# Dataset excerpt:
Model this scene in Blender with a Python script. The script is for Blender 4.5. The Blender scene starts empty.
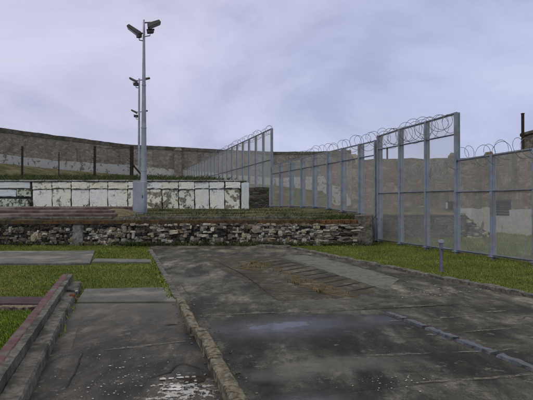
import bpy, bmesh, math, random
from mathutils import Vector, Matrix, noise

R = math.radians
rng = random.Random(7)
scene = bpy.context.scene
COL = scene.collection
EYE, F, CX, HY = 1.6, 500.0, 266.5, 203.0

# ---- surveyed measurements: photo pixel -> place in the yard (metres; x right, y away, z up)
def G(px, py, z=0.0):
    Y = F * (EYE - z) / (py - HY)
    return Vector(((px - CX) * Y / F, Y, z))
def AT(px, py, Y):
    return Vector(((px - CX) * Y / F, Y, EYE + (HY - py) * Y / F))

def lerp(a, b, t): return a + (b - a) * t
def sstep(a, b, x):
    t = max(0.0, min(1.0, (x - a) / (b - a))); return t * t * (3 - 2 * t)
def interp(pts, x):
    if x <= pts[0][0]: return pts[0][1]
    for (x0, y0), (x1, y1) in zip(pts, pts[1:]):
        if x <= x1: return lerp(y0, y1, (x - x0) / (x1 - x0))
    return pts[-1][1]
def nz(x, y, z=0.0, s=1.0): return noise.noise(Vector((x * s, y * s, z * s)))

# =====================================================================  materials
class N:
    def __init__(self, name):
        self.m = bpy.data.materials.new(name); self.m.use_nodes = True
        self.t = self.m.node_tree; self.t.nodes.clear()
        self.out = self.n('ShaderNodeOutputMaterial')
    def n(self, typ, **kw):
        nd = self.t.nodes.new(typ)
        for k, v in kw.items(): setattr(nd, k, v)
        return nd
    def l(self, a, b): self.t.links.new(a, b)
    def coord(self, kind='Object', scale=(1, 1, 1), rot=0.0, loc=(0, 0, 0)):
        tc = self.n('ShaderNodeTexCoord'); mp = self.n('ShaderNodeMapping')
        mp.inputs['Scale'].default_value = scale; mp.inputs['Rotation'].default_value = (0, 0, rot)
        mp.inputs['Location'].default_value = loc
        self.l(tc.outputs[kind], mp.inputs[0]); return mp.outputs[0]
    def noise(self, vec, scale, detail=6, rough=0.6, dist=0.0):
        nd = self.n('ShaderNodeTexNoise'); self.l(vec, nd.inputs['Vector'])
        nd.inputs['Scale'].default_value = scale; nd.inputs['Detail'].default_value = detail
        nd.inputs['Roughness'].default_value = rough; nd.inputs['Distortion'].default_value = dist
        return nd.outputs[0]
    def voro(self, vec, scale, feature='F1', rnd=1.0):
        nd = self.n('ShaderNodeTexVoronoi', feature=feature); self.l(vec, nd.inputs['Vector'])
        nd.inputs['Scale'].default_value = scale; nd.inputs['Randomness'].default_value = rnd
        return nd
    def ramp(self, fac, stops, interp='LINEAR'):
        nd = self.n('ShaderNodeValToRGB'); cr = nd.color_ramp; cr.interpolation = interp
        while len(cr.elements) < len(stops): cr.elements.new(0.5)
        for e, (p, c) in zip(cr.elements, stops):
            e.position = p
            e.color = (c, c, c, 1) if isinstance(c, (int, float)) else (*c, 1)
        self.l(fac, nd.inputs[0]); return nd.outputs[0]
    def mix(self, fac, a, b, mode='MIX'):
        nd = self.n('ShaderNodeMix', data_type='RGBA', blend_type=mode)
        for k, v in ((0, fac), (6, a), (7, b)):
            sock = nd.inputs[k]
            if isinstance(v, (int, float)): sock.default_value = v if k == 0 else (v, v, v, 1)
            elif isinstance(v, tuple): sock.default_value = (*v, 1)
            else: self.l(v, sock)
        return nd.outputs[2]
    def math(self, op, a, b=0.0, clamp=False):
        nd = self.n('ShaderNodeMath', operation=op, use_clamp=clamp)
        for sock, v in ((nd.inputs[0], a), (nd.inputs[1], b)):
            if isinstance(v, (int, float)): sock.default_value = v
            else: self.l(v, sock)
        return nd.outputs[0]
    def sep(self, vec):
        nd = self.n('ShaderNodeSeparateXYZ'); self.l(vec, nd.inputs[0]); return nd.outputs
    def ellipse(self, vec, c, ax, rot):
        """1 at the centre, 0 on the rim of an ellipse lying on the ground"""
        x, y, _ = self.sep(vec)
        dx = self.math('SUBTRACT', x, c[0]); dy = self.math('SUBTRACT', y, c[1])
        ca, sa = math.cos(rot), math.sin(rot)
        u = self.math('ADD', self.math('MULTIPLY', dx, ca / ax[0]), self.math('MULTIPLY', dy, sa / ax[0]))
        v = self.math('ADD', self.math('MULTIPLY', dx, -sa / ax[1]), self.math('MULTIPLY', dy, ca / ax[1]))
        r = self.math('SQRT', self.math('ADD', self.math('MULTIPLY', u, u), self.math('MULTIPLY', v, v)))
        return self.math('SUBTRACT', 1.0, r)
    def bump(self, h, strength=0.4, dist=0.02):
        nd = self.n('ShaderNodeBump'); nd.inputs['Strength'].default_value = strength
        nd.inputs['Distance'].default_value = dist; self.l(h, nd.inputs['Height']); return nd.outputs[0]
    def done(self, color, rough=0.9, normal=None, metal=0.0, spec=0.3):
        b = self.n('ShaderNodeBsdfPrincipled')
        for key, v in (('Base Color', color), ('Roughness', rough), ('Metallic', metal), ('Specular IOR Level', spec)):
            s = b.inputs[key]
            if isinstance(v, tuple): s.default_value = (*v, 1)
            elif isinstance(v, (int, float)): s.default_value = v
            else: self.l(v, s)
        if normal is not None: self.l(normal, b.inputs['Normal'])
        self.l(b.outputs[0], self.out.inputs[0]); self.b = b
        return self.m

YROT = math.atan(0.29)      # the yard runs away to the left by this angle

def m_mottled(name, a, b, scale=6.0, rough=0.85, spec=0.3, metal=0.0, bump=0.3, bd=0.01, c=None, cs=1.2, coord='Object'):
    n = N(name); v = n.coord(coord)
    f = n.noise(v, scale, 8, 0.65)
    col = n.ramp(f, [(0.32, a), (0.68, b)])
    if c:
        col = n.mix(n.ramp(n.noise(v, cs, 5, 0.6), [(0.5, 0), (0.64, 1)]), col, c)
    return n.done(col, rough, n.bump(n.noise(v, scale * 4, 6, 0.7), bump, bd), metal, spec)

def paving_detail(n, col, v, vr, sx, sy, off):
    br = n.n('ShaderNodeTexBrick'); mp = n.n('ShaderNodeMapping'); mp.inputs['Location'].default_value = off
    n.l(vr, mp.inputs[0])
    wob = n.n('ShaderNodeTexNoise'); n.l(v, wob.inputs['Vector']); wob.inputs['Scale'].default_value = 2.2; wob.inputs['Detail'].default_value = 6
    n.l(n.mix(0.05, mp.outputs[0], wob.outputs[1], 'ADD'), br.inputs['Vector'])
    br.inputs['Scale'].default_value = 1.0; br.inputs['Brick Width'].default_value = sx; br.inputs['Row Height'].default_value = sy
    br.inputs['Mortar Size'].default_value = 0.012; br.inputs['Mortar Smooth'].default_value = 0.3
    br.inputs['Color1'].default_value = (0.68, 0.68, 0.68, 1); br.inputs['Color2'].default_value = (1.25, 1.24, 1.2, 1); br.inputs['Mortar'].default_value = (0.5, 0.48, 0.42, 1)
    col = n.mix(0.85, col, br.outputs[0], 'MULTIPLY')
    # crack network, open only in places
    wv = n.mix(0.5, v, wob.outputs[1], 'ADD')
    ed = n.voro(wv, 0.75, 'DISTANCE_TO_EDGE').outputs[0]
    cm = n.math('MULTIPLY', n.ramp(ed, [(0.0, 1), (0.014, 0)]), n.ramp(n.noise(v, 0.7, 4), [(0.5, 0), (0.56, 0.9)]))
    col = n.mix(cm, col, (0.014, 0.013, 0.011))
    # exposed pale grit
    vo = n.voro(v, 55).outputs[0]; gm = n.math('MULTIPLY', n.ramp(vo, [(0.16, 1), (0.24, 0)]), n.ramp(n.noise(v, 1.9, 6, 0.7), [(0.53, 0), (0.6, 0.75)]))
    col = n.mix(gm, col, (0.26, 0.255, 0.235))
    # scuffed dark and pale blotches with hard little edges
    bl = n.noise(v, 6.5, 9, 0.72)
    col = n.mix(n.ramp(bl, [(0.56, 0), (0.59, 0.55)]), col, (0.02, 0.019, 0.017))
    col = n.mix(n.ramp(n.noise(v, 4.3, 9, 0.74), [(0.585, 0), (0.62, 0.5)]), col, (0.16, 0.155, 0.135))
    return col
def m_asphalt():
    n = N('wet asphalt'); v = n.coord(); vr = n.coord(rot=-YROT, scale=(1, 1, 1))
    vs = n.coord(rot=-YROT, scale=(1.5, 0.62, 1))
    big = n.noise(vs, 1.1, 10, 0.7, 0.25); mid = n.noise(v, 3.2, 8, 0.7); fine = n.noise(v, 60, 4, 0.7)
    warp = n.math('MULTIPLY', n.math('SUBTRACT', n.noise(v, 1.7, 6, 0.65), 0.5), 1.7)
    big2 = n.noise(v, 0.55, 5, 0.6)
    col = n.ramp(big, [(0.40, (0.017, 0.017, 0.0155)), (0.48, (0.036, 0.0355, 0.032)), (0.55, (0.066, 0.0645, 0.057)), (0.64, (0.135, 0.132, 0.117))])
    col = n.mix(0.75, col, n.ramp(mid, [(0.3, 0.4), (0.5, 1.0), (0.7, 1.6)]), 'MULTIPLY')
    col = n.mix(0.8, col, n.ramp(fine, [(0.3, 0.45), (0.7, 1.55)]), 'MULTIPLY')
    col = paving_detail(n, col, v, vr, 3.1, 1.55, (0.4, 0.75, 0))
    # far half drier and browner, near half darker
    y = n.sep(v)[1]
    far = n.ramp(n.math('MULTIPLY', y, 0.05), [(0.28, 0.0), (0.42, 1.0)])
    col = n.mix(n.math('MULTIPLY', far, 0.75), col, n.mix(1.0, col, (1.55, 1.55, 1.42), 'MULTIPLY'))
    # moss
    moss = n.math('MULTIPLY', n.ramp(big2, [(0.52, 0), (0.62, 1)]), n.ramp(mid, [(0.45, 0), (0.6, 0.55)]))
    col = n.mix(moss, col, (0.06, 0.062, 0.03))
    # pale dried tide-marks
    pale = n.math('ADD', n.ellipse(v, (-2.2, 10.4), (1.4, 0.8), YROT), warp)
    col = n.mix(n.ramp(pale, [(0.1, 0), (0.8, 0.55)]), col, (0.17, 0.168, 0.16))
    pale2 = n.math('ADD', n.ellipse(v, (0.55, 4.9), (1.5, 0.42), YROT), warp)
    col = n.mix(n.ramp(pale2, [(0.2, 0), (0.8, 0.5)]), col, (0.13, 0.128, 0.12))
    # standing water
    pud = None
    for c, ax in (((0.3, 6.5), (1.7, 0.8)), ((0.3, 4.0), (0.6, 0.32)), ((1.6, 6.85), (0.6, 0.4))):
        e = n.ellipse(v, c, ax, YROT)
        pud = e if pud is None else n.math('MAXIMUM', pud, e)
    pud = n.math('ADD', pud, n.math('MULTIPLY', warp, 0.55))
    wet = n.ramp(pud, [(0.1, 0), (0.75, 1)]); damp = n.ramp(pud, [(-0.0, 0.0), (0.25, 1)])
    col = n.mix(n.math('MULTIPLY', damp, 0.65), col, (0.022, 0.023, 0.026))
    rough = n.mix(wet, n.ramp(mid, [(0.3, 0.62), (0.7, 0.9)]), 0.3)
    h = n.math('ADD', n.math('MULTIPLY', fine, 0.6), mid)
    core = n.math('ADD', n.ellipse(v, (0.22, 6.55), (0.6, 0.2), YROT), n.math('MULTIPLY', n.math('SUBTRACT', n.noise(v, 3.4, 9, 0.66), 0.5), 3.0))
    core = n.ramp(core, [(0.3, 0), (0.38, 1)])
    rough = n.mix(core, rough, 0.07); col = n.mix(n.math('MULTIPLY', core, 0.6), col, (0.02, 0.021, 0.023)); wet = n.math('MAXIMUM', wet, core)
    nb = n.n('ShaderNodeBump'); nb.inputs['Distance'].default_value = 0.012
    n.l(h, nb.inputs['Height']); n.l(n.mix(wet, 0.55, 0.03), nb.inputs['Strength'])
    return n.done(col, rough, nb.outputs[0], 0, 0.2)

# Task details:
Begin at the top of the material above and output each line exactly, stopping after the line that holds "def nz(x, y, z=0.0, s=1.0): return". Leave out pictures.

# Task result:
Model this scene in Blender with a Python script. The script is for Blender 4.5. The Blender scene starts empty.
import bpy, bmesh, math, random
from mathutils import Vector, Matrix, noise

R = math.radians
rng = random.Random(7)
scene = bpy.context.scene
COL = scene.collection
EYE, F, CX, HY = 1.6, 500.0, 266.5, 203.0

# ---- surveyed measurements: photo pixel -> place in the yard (metres; x right, y away, z up)
def G(px, py, z=0.0):
    Y = F * (EYE - z) / (py - HY)
    return Vector(((px - CX) * Y / F, Y, z))
def AT(px, py, Y):
    return Vector(((px - CX) * Y / F, Y, EYE + (HY - py) * Y / F))

def lerp(a, b, t): return a + (b - a) * t
def sstep(a, b, x):
    t = max(0.0, min(1.0, (x - a) / (b - a))); return t * t * (3 - 2 * t)
def interp(pts, x):
    if x <= pts[0][0]: return pts[0][1]
    for (x0, y0), (x1, y1) in zip(pts, pts[1:]):
        if x <= x1: return lerp(y0, y1, (x - x0) / (x1 - x0))
    return pts[-1][1]
def nz(x, y, z=0.0, s=1.0): return noise.noise(Vector((x * s, y * s, z * s)))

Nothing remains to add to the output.